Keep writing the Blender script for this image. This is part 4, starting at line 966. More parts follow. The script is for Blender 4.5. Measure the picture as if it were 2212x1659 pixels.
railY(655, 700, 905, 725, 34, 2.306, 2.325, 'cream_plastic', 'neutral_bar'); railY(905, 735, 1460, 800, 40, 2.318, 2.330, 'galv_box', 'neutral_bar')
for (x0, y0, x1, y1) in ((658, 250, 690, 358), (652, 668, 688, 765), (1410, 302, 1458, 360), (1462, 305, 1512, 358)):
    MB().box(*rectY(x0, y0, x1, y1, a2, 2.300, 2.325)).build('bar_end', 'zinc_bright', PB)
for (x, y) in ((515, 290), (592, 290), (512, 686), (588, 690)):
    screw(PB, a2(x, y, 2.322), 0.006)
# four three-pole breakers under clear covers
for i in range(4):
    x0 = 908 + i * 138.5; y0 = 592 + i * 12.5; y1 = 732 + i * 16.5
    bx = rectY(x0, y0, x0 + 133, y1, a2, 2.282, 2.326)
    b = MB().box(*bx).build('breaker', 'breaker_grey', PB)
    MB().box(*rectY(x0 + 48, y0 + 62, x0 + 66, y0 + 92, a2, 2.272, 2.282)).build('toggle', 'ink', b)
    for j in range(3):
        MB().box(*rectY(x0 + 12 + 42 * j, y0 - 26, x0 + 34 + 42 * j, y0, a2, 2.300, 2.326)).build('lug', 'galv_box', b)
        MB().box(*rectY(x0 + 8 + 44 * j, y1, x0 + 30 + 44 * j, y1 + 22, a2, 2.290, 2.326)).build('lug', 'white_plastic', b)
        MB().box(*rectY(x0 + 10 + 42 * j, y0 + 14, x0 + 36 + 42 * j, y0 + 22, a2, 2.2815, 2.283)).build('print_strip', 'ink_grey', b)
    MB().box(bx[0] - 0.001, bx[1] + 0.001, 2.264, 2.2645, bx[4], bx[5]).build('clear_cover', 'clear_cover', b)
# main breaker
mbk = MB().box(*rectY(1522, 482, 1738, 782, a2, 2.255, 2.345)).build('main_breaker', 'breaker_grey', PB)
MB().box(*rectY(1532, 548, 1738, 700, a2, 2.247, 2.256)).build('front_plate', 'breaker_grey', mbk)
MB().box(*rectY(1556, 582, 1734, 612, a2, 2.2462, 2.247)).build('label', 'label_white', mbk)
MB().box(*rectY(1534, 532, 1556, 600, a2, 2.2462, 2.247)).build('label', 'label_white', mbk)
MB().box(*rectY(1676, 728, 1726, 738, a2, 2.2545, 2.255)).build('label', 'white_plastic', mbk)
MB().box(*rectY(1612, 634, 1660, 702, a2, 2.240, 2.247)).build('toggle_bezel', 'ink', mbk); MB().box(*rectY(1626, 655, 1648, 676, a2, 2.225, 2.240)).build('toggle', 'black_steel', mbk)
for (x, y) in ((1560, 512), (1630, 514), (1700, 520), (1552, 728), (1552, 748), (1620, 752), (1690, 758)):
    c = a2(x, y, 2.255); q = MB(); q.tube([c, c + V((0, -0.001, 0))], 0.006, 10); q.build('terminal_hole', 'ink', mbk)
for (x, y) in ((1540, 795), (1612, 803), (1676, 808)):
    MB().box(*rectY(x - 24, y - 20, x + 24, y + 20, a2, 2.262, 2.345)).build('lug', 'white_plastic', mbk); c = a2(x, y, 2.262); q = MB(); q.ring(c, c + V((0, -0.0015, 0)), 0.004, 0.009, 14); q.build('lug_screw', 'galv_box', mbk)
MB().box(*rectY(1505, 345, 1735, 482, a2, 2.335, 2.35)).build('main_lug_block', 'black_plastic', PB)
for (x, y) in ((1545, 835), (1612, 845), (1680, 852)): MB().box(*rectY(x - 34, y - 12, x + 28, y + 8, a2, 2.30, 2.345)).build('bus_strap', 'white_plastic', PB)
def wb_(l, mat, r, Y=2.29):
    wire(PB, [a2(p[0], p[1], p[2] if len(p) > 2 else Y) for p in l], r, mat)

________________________

* [GIVEN EXERCISE]: Once more, set down the full listing, verbatim.

* [SOLUTION TO THIS EXERCISE]:
Keep writing the Blender script for this image. This is part 4, starting at line 966. More parts follow. The script is for Blender 4.5. Measure the picture as if it were 2212x1659 pixels.
railY(655, 700, 905, 725, 34, 2.306, 2.325, 'cream_plastic', 'neutral_bar'); railY(905, 735, 1460, 800, 40, 2.318, 2.330, 'galv_box', 'neutral_bar')
for (x0, y0, x1, y1) in ((658, 250, 690, 358), (652, 668, 688, 765), (1410, 302, 1458, 360), (1462, 305, 1512, 358)):
    MB().box(*rectY(x0, y0, x1, y1, a2, 2.300, 2.325)).build('bar_end', 'zinc_bright', PB)
for (x, y) in ((515, 290), (592, 290), (512, 686), (588, 690)):
    screw(PB, a2(x, y, 2.322), 0.006)
# four three-pole breakers under clear covers
for i in range(4):
    x0 = 908 + i * 138.5; y0 = 592 + i * 12.5; y1 = 732 + i * 16.5
    bx = rectY(x0, y0, x0 + 133, y1, a2, 2.282, 2.326)
    b = MB().box(*bx).build('breaker', 'breaker_grey', PB)
    MB().box(*rectY(x0 + 48, y0 + 62, x0 + 66, y0 + 92, a2, 2.272, 2.282)).build('toggle', 'ink', b)
    for j in range(3):
        MB().box(*rectY(x0 + 12 + 42 * j, y0 - 26, x0 + 34 + 42 * j, y0, a2, 2.300, 2.326)).build('lug', 'galv_box', b)
        MB().box(*rectY(x0 + 8 + 44 * j, y1, x0 + 30 + 44 * j, y1 + 22, a2, 2.290, 2.326)).build('lug', 'white_plastic', b)
        MB().box(*rectY(x0 + 10 + 42 * j, y0 + 14, x0 + 36 + 42 * j, y0 + 22, a2, 2.2815, 2.283)).build('print_strip', 'ink_grey', b)
    MB().box(bx[0] - 0.001, bx[1] + 0.001, 2.264, 2.2645, bx[4], bx[5]).build('clear_cover', 'clear_cover', b)
# main breaker
mbk = MB().box(*rectY(1522, 482, 1738, 782, a2, 2.255, 2.345)).build('main_breaker', 'breaker_grey', PB)
MB().box(*rectY(1532, 548, 1738, 700, a2, 2.247, 2.256)).build('front_plate', 'breaker_grey', mbk)
MB().box(*rectY(1556, 582, 1734, 612, a2, 2.2462, 2.247)).build('label', 'label_white', mbk)
MB().box(*rectY(1534, 532, 1556, 600, a2, 2.2462, 2.247)).build('label', 'label_white', mbk)
MB().box(*rectY(1676, 728, 1726, 738, a2, 2.2545, 2.255)).build('label', 'white_plastic', mbk)
MB().box(*rectY(1612, 634, 1660, 702, a2, 2.240, 2.247)).build('toggle_bezel', 'ink', mbk); MB().box(*rectY(1626, 655, 1648, 676, a2, 2.225, 2.240)).build('toggle', 'black_steel', mbk)
for (x, y) in ((1560, 512), (1630, 514), (1700, 520), (1552, 728), (1552, 748), (1620, 752), (1690, 758)):
    c = a2(x, y, 2.255); q = MB(); q.tube([c, c + V((0, -0.001, 0))], 0.006, 10); q.build('terminal_hole', 'ink', mbk)
for (x, y) in ((1540, 795), (1612, 803), (1676, 808)):
    MB().box(*rectY(x - 24, y - 20, x + 24, y + 20, a2, 2.262, 2.345)).build('lug', 'white_plastic', mbk); c = a2(x, y, 2.262); q = MB(); q.ring(c, c + V((0, -0.0015, 0)), 0.004, 0.009, 14); q.build('lug_screw', 'galv_box', mbk)
MB().box(*rectY(1505, 345, 1735, 482, a2, 2.335, 2.35)).build('main_lug_block', 'black_plastic', PB)
for (x, y) in ((1545, 835), (1612, 845), (1680, 852)): MB().box(*rectY(x - 34, y - 12, x + 28, y + 8, a2, 2.30, 2.345)).build('bus_strap', 'white_plastic', PB)
def wb_(l, mat, r, Y=2.29):
    wire(PB, [a2(p[0], p[1], p[2] if len(p) > 2 else Y) for p in l], r, mat)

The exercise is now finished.